The aim of Language Engineering (or sometimes can be referred to as language technology) is to facilitate the use of telematics applications and to increase the possibilities for communication in and between world languages by integrating new spoken and written language processing methods. Language Engineering covers the following action lines:
(i) creation and improvement of pilot applications (document creation and management, information and communication services, translation and foreign language acquisition);
(ii) corpora;
(iii) language engineering research;
(iv) support issues specific to language engineering (i.e. standards, assessment and evaluation, awareness activities, user surveys). See Andersen 1995; Cohen et al. 1990.
A branch of computational linguistics that includes all the processes related to automatic translation.
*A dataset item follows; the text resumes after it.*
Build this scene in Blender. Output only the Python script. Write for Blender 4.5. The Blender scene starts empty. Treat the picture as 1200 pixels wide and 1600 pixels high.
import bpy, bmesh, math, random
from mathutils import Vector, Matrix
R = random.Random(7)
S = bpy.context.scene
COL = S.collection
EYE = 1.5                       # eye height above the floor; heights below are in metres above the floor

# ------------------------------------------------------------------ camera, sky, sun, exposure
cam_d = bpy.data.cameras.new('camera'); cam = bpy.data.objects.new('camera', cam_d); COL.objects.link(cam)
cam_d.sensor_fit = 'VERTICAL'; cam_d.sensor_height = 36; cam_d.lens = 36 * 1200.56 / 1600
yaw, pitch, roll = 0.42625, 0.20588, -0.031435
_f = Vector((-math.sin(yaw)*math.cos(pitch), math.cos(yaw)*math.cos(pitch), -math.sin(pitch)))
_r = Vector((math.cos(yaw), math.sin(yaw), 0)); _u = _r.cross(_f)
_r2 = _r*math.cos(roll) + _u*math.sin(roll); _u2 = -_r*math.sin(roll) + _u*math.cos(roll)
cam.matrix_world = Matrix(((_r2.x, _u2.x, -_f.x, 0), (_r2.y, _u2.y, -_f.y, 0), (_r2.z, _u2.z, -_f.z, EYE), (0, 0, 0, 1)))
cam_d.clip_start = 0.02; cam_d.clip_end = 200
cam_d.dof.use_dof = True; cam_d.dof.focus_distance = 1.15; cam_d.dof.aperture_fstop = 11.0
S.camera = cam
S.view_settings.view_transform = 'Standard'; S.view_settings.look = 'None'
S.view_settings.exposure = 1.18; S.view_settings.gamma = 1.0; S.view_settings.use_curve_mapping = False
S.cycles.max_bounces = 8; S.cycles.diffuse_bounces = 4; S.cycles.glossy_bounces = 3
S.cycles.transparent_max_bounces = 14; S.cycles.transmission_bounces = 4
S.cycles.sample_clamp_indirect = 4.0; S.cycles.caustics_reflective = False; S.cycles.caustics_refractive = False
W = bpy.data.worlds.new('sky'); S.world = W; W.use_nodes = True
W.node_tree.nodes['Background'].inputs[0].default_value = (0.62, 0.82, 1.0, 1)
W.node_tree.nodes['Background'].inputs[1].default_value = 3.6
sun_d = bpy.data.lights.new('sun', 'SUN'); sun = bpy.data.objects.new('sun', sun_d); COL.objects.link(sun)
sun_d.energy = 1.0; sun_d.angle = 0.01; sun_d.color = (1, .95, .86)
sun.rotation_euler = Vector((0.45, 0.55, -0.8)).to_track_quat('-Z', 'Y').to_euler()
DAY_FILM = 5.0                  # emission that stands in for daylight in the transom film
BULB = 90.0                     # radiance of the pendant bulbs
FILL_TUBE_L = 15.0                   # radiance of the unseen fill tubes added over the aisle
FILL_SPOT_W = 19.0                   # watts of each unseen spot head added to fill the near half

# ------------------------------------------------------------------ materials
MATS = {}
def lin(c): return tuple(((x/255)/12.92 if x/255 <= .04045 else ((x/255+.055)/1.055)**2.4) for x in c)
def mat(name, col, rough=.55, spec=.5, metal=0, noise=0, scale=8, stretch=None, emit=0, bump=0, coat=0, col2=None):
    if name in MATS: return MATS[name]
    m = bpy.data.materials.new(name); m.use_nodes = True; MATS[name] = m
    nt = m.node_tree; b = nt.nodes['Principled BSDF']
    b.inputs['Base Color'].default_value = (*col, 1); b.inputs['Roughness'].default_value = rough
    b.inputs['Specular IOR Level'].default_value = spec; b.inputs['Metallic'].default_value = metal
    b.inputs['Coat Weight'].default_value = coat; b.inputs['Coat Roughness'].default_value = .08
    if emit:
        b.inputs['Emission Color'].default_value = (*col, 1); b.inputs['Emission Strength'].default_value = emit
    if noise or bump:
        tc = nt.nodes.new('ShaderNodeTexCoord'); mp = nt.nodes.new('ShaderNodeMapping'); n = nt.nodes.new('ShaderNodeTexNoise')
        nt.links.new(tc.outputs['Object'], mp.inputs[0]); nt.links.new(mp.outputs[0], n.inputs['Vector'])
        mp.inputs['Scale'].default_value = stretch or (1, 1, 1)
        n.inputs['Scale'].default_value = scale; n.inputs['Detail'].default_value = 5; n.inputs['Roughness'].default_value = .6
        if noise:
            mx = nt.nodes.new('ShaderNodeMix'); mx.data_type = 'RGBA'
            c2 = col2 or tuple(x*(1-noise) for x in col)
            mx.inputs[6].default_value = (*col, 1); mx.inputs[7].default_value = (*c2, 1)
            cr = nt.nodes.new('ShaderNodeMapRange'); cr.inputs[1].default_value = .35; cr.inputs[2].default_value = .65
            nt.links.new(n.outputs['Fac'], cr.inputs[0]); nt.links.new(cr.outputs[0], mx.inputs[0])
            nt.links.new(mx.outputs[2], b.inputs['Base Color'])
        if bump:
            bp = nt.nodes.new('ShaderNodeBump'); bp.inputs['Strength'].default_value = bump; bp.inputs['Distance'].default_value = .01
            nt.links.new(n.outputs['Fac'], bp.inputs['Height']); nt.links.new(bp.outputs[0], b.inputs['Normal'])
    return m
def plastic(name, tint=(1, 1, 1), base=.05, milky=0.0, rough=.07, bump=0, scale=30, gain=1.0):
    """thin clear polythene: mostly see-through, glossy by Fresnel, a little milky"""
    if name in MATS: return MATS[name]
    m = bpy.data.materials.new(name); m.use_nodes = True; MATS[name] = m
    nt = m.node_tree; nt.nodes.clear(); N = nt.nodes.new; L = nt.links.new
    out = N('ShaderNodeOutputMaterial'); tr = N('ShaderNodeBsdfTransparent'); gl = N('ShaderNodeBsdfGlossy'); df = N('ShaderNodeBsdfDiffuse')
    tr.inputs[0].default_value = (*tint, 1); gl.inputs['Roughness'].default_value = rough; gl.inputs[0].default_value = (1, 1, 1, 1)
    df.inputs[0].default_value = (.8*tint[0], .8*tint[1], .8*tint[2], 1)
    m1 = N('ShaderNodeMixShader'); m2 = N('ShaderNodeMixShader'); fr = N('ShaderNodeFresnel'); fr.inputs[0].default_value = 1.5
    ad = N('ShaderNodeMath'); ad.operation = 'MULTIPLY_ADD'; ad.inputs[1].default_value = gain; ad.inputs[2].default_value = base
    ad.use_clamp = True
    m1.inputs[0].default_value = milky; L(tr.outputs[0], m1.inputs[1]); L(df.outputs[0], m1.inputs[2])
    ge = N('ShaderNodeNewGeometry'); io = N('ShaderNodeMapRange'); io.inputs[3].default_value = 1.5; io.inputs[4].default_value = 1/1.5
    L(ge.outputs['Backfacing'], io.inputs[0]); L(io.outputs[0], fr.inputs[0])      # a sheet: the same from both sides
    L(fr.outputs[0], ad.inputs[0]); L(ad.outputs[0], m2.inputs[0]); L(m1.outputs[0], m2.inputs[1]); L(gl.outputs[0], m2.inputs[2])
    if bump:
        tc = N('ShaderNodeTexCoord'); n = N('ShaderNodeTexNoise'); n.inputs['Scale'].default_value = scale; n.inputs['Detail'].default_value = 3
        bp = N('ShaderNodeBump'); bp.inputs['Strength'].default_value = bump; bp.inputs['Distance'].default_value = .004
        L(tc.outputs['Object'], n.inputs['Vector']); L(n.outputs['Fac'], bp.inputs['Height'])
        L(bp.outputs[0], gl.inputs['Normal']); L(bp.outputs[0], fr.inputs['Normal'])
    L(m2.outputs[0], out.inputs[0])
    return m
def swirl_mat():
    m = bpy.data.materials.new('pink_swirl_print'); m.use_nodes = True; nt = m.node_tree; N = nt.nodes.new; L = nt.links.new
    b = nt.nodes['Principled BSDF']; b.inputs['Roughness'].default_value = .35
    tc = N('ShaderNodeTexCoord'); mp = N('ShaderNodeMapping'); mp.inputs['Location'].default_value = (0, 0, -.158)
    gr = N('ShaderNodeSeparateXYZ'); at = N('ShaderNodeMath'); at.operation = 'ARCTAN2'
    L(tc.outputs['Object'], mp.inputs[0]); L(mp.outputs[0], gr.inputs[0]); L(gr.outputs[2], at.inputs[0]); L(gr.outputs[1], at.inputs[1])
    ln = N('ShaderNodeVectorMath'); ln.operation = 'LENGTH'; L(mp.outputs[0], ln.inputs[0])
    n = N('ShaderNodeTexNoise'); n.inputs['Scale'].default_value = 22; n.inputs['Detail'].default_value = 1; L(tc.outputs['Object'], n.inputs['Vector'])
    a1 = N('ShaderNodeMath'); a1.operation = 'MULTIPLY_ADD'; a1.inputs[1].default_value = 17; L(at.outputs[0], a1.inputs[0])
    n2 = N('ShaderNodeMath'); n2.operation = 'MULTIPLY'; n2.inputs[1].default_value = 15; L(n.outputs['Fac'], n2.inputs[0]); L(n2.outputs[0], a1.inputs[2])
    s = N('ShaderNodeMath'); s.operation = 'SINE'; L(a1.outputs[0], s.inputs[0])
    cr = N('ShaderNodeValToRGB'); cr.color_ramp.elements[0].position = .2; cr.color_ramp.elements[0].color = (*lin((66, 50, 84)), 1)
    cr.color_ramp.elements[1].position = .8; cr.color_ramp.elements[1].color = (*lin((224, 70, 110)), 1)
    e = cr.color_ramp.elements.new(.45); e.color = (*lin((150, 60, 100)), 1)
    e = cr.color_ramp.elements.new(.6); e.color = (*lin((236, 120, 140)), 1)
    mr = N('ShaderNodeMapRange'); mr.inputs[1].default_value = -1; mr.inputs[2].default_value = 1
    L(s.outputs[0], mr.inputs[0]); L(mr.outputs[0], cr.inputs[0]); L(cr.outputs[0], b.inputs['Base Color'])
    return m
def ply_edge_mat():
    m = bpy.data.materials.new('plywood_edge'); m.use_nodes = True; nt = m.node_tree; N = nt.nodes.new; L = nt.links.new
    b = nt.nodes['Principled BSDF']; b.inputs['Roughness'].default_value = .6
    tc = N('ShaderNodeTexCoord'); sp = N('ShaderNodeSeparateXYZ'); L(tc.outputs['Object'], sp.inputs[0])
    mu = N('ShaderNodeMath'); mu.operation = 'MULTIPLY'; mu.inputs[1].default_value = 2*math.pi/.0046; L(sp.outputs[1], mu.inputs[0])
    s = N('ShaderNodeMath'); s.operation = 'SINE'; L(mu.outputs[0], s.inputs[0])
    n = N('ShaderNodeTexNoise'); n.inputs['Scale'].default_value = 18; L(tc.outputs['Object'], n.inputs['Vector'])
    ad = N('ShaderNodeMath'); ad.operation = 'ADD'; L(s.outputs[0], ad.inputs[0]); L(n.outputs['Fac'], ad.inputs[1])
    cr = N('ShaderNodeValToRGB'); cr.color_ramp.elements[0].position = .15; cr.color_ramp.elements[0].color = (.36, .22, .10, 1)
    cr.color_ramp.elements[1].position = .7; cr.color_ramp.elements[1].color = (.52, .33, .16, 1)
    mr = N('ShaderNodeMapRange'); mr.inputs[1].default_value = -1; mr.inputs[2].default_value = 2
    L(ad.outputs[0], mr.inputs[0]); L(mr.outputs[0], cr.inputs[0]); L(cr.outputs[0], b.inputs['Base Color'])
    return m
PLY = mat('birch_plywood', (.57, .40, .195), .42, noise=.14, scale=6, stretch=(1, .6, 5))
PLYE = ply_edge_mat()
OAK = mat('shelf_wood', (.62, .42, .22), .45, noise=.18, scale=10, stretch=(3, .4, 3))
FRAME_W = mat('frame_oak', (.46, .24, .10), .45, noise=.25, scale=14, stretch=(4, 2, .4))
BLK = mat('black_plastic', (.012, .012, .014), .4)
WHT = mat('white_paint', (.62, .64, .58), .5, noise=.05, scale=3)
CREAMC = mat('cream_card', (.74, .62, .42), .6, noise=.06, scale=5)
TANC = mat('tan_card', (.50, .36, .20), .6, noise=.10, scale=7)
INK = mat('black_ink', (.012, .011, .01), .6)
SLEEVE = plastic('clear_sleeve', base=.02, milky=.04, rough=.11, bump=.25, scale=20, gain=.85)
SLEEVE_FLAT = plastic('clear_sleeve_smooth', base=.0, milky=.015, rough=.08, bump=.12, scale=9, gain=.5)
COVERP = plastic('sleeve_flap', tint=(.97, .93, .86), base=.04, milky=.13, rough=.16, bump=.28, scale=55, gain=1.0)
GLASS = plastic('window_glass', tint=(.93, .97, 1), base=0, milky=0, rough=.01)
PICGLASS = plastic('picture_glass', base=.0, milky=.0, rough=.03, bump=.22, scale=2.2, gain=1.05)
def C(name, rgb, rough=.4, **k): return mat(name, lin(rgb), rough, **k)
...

Literally, the machine translation refers to imitation of a human translator by a computer or machine, however, no fully automatic machine translation systems exist at present, but there are a number of applications that increase the productivity, effectiveness and quality of a human translator (computer-aided translation). See Krauwer 1995; Hutchins and Sommers 1992; Copeland et al. 1991; Hutchins 1986; Nagao 1989.